According to the 2018 Point in Time Homeless Count for Kittitas County, at any given time an estimated 10 people were living on the streets, in vehicles, and in the woods in Kittitas County.

Chances are this was an undercount because the report also pointed out that the people experiencing homelessness in Kittitas County are less visible than those experiencing homelessness in urban areas.

That aligns roughly with the numbers seen each night at the cold weather shelter — an average of eight a night in 2020. The shelter sees a mix of people including people just passing through for one night.

There is a unique story behind every person and family experiencing homelessness, but the one commonality is that each person requires shelter of some sort. As a species, we’re not designed to live rough.

The hard-to-resolve question has been how to manage a population experiencing homelessness in a community. Ideological, political and philosophical arguments aside, the most cost-effective solution is to house people experiencing homelessness.
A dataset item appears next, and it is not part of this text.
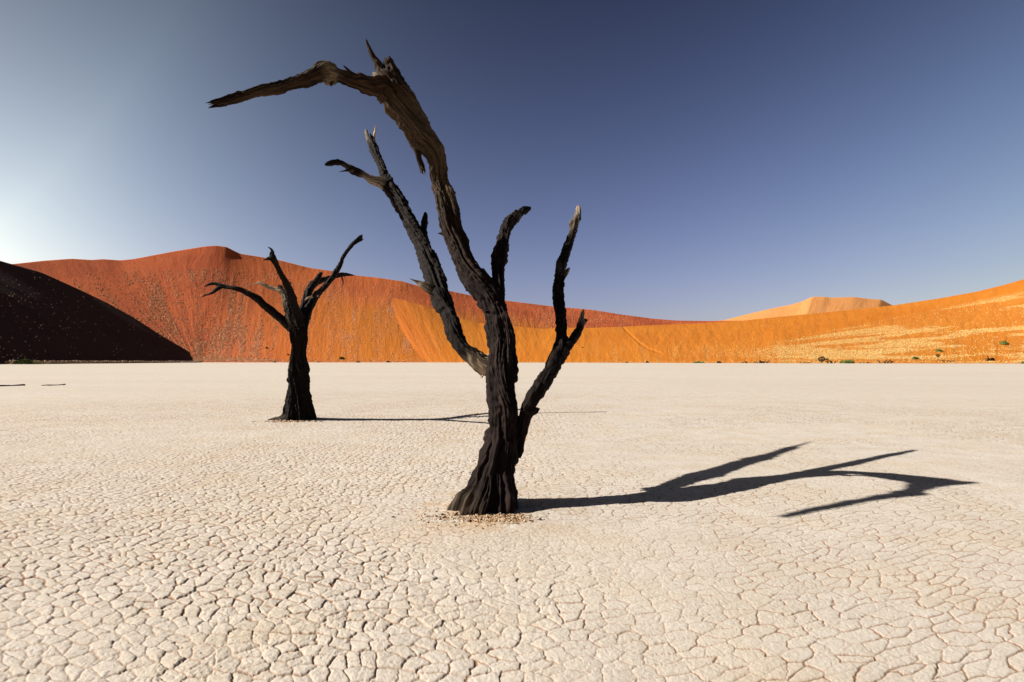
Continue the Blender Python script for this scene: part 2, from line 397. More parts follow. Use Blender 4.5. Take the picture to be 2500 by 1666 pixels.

In cities where people without shelter camp out on sidewalks in front of businesses, it drives customers away, discourages workers and attracts a crime element of people who prey on those experiencing homelessness. The financial hit downtown Seattle is taking is significant.

Cities that render the lack of shelter a crime pay a premium to house a person experiencing homelessness in a jail cell.

Kittitas County’s issues with people experiencing homelessness do not compare with Seattle’s which is why the purchase of the former Nites Inn in Ellensburg to be used as a mix of affordable housing and accommodation for people experiencing homelessness makes sense.

The Nites Inn building has been vacant for several years. It is located on South Ruby Street, a block off of South Canyon Road nestled behind car lots, fast-food restaurants and assorted commercial businesses. At some point in the undefined future, it may be roughly proximate to a large housing development.

The plan is to convert it into 11 units for affordable housing and five units set aside for people experiencing homelessness. Within the context of Kittitas County, it fits the needs.

Homelessness is not an easy issue to resolve and as housing prices continue to dangerously escalate, shelter will become farther out of the financial reach of more and more people.

Where we’re at right now, the Nites Inn project makes sense. Where we’re headed overall in terms of housing prices does not make sense and if that becomes our destination, a few transformed hotel rooms will not get the job done.